Donors rebelled when Trinity College in Hartford, Connecticut, made fraternities go co-ed after a drunk student broke his neck in a shallow Psi Upsilon pool, Bloomberg News reported in May. With a private-equity veteran, real estate investor and stock analyst among grads condemning the school’s efforts, Trinity President James Jones decided to resign a year earlier than planned.

Dissolving ZBT

Patrick Laterza, who works in wealth management for Citigroup, went to Binghamton University last year to try to preserve Zeta Beta Tau’s chapter there, e-mails obtained through public-records requests show. It lost recognition from the fraternity’s national organization and from the school, a State University of New York campus. A pledge complained he had been waterboarded, the e-mails show.

“The situation with the chapter that was there was from my understanding a financial one,” said Laterza, who manages $130 million according to his LinkedIn page. “We found out later that there were more issues which were then discussed, and in the end the fraternity was dissolved.”

The most valuable thing fraternities do to prepare their own for Wall Street isn’t controversial or secretive, according to some of the men who went from one to the other.

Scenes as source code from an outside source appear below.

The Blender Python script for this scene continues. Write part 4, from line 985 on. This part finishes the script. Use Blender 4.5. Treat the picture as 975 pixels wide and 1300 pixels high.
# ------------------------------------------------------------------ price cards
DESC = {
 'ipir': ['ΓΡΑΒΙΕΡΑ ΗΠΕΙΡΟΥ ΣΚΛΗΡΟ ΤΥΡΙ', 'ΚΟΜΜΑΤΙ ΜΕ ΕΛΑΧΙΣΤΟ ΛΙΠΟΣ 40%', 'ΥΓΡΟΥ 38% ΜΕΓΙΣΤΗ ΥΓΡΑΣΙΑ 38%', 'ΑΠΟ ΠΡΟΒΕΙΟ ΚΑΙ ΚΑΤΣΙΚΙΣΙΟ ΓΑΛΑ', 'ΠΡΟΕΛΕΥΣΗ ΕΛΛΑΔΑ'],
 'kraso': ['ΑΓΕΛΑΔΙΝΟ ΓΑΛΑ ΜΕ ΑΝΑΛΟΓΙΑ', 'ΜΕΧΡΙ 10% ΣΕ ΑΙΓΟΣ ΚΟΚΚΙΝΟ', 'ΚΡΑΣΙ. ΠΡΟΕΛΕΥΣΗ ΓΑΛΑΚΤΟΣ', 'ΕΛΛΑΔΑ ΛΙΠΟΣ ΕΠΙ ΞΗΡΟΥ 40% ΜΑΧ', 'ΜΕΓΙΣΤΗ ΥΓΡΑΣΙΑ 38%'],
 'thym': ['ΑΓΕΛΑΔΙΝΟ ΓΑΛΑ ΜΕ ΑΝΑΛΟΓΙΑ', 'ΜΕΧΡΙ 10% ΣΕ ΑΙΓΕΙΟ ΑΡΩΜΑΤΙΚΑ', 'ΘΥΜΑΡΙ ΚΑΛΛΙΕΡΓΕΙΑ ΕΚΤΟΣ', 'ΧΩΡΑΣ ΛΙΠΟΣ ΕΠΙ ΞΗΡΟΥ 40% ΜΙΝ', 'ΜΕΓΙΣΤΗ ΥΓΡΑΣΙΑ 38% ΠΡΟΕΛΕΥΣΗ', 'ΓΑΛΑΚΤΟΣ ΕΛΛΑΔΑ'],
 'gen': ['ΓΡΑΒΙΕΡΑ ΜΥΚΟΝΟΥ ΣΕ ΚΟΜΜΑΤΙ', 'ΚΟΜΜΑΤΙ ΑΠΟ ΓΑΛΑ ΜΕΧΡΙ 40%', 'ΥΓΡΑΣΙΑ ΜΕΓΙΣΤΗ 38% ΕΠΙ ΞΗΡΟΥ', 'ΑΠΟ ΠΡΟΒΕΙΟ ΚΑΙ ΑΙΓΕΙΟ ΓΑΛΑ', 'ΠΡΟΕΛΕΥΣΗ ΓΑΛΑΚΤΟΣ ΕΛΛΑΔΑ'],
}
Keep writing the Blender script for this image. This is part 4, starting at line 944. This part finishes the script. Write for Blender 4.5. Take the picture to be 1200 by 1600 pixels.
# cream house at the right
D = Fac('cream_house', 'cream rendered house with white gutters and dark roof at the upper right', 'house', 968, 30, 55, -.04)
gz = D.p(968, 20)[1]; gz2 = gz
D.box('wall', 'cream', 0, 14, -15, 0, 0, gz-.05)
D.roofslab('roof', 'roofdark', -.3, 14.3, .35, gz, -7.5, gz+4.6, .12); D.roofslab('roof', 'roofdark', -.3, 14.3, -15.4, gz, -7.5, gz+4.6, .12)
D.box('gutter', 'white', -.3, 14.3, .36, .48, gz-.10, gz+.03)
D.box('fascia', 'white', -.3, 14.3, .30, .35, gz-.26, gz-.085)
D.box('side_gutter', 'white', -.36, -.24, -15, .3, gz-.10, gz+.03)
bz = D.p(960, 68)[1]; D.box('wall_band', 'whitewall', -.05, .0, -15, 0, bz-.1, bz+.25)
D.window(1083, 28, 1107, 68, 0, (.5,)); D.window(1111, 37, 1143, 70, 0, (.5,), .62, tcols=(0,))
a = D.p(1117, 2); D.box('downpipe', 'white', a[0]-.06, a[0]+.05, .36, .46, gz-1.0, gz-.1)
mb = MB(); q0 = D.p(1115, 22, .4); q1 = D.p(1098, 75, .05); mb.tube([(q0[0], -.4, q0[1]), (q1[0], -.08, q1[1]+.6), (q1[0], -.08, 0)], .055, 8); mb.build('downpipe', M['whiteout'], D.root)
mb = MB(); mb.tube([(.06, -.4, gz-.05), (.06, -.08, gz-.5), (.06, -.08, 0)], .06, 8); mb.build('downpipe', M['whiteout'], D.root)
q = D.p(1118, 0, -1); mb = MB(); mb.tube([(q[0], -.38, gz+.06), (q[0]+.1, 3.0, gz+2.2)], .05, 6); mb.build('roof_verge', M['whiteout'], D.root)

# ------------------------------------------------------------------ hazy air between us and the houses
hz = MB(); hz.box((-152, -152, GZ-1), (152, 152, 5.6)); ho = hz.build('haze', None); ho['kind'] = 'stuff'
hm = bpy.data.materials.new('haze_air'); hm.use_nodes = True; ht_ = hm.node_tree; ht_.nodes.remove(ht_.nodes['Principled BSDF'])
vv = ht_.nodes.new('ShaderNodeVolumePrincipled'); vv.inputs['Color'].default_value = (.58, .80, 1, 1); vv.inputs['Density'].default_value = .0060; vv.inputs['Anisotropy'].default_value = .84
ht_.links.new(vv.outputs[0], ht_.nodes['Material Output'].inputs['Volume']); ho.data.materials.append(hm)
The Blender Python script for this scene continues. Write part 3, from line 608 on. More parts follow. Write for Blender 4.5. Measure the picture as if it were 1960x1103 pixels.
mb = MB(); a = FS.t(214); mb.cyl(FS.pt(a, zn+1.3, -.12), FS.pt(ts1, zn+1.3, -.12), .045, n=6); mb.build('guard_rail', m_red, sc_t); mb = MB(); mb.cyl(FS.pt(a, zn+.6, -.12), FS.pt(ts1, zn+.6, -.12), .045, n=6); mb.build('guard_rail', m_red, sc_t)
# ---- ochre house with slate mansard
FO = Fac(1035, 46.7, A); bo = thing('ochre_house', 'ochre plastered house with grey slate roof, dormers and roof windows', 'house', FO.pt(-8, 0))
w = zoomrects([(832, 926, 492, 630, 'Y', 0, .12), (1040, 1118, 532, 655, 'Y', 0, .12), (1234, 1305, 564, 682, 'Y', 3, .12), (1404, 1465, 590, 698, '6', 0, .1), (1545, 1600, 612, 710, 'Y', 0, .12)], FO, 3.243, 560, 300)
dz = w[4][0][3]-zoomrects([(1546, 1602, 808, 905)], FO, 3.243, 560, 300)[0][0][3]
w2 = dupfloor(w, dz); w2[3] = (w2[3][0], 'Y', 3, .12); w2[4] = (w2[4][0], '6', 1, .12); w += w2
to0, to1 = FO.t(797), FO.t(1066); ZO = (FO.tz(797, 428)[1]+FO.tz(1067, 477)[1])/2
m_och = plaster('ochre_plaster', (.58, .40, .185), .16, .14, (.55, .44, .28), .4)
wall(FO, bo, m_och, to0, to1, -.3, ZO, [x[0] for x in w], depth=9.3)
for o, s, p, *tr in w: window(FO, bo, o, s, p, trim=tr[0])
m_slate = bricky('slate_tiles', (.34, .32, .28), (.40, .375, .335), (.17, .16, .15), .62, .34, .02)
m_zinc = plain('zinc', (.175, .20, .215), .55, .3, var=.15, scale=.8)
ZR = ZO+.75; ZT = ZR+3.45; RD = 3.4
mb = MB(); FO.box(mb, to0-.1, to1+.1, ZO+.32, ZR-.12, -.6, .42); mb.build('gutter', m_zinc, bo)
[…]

“It’s going to help you assimilate,” said Theta Chi alum Christopher Albrecht, who joined Deutsche Bank AG after graduating from Lehigh University in 2007. Colleagues “want to hire people and bring up people you can get along with.”

Mock Interview

Matthew Benson, a senior at Penn, recalled last month how he was led through a mock interview in January by an older Alpha Epsilon Pi member while sitting near cabinets lined with empty whiskey bottles. The fraternity, now known as Apes, moved off campus in 2012 instead of complying with sanctions that followed hazing claims, according to a university official.

The senior timing Benson’s answers and telling him to smile more is now an analyst for a multibillion-dollar buyout firm. Benson landed an internship with a merger adviser, then a job offer for next year. He’s already doling out advice to younger fraternity members, including one preparing for a venture- capital interview.

“I was helping him craft his story,” he said. “The kids are actually very proactive.”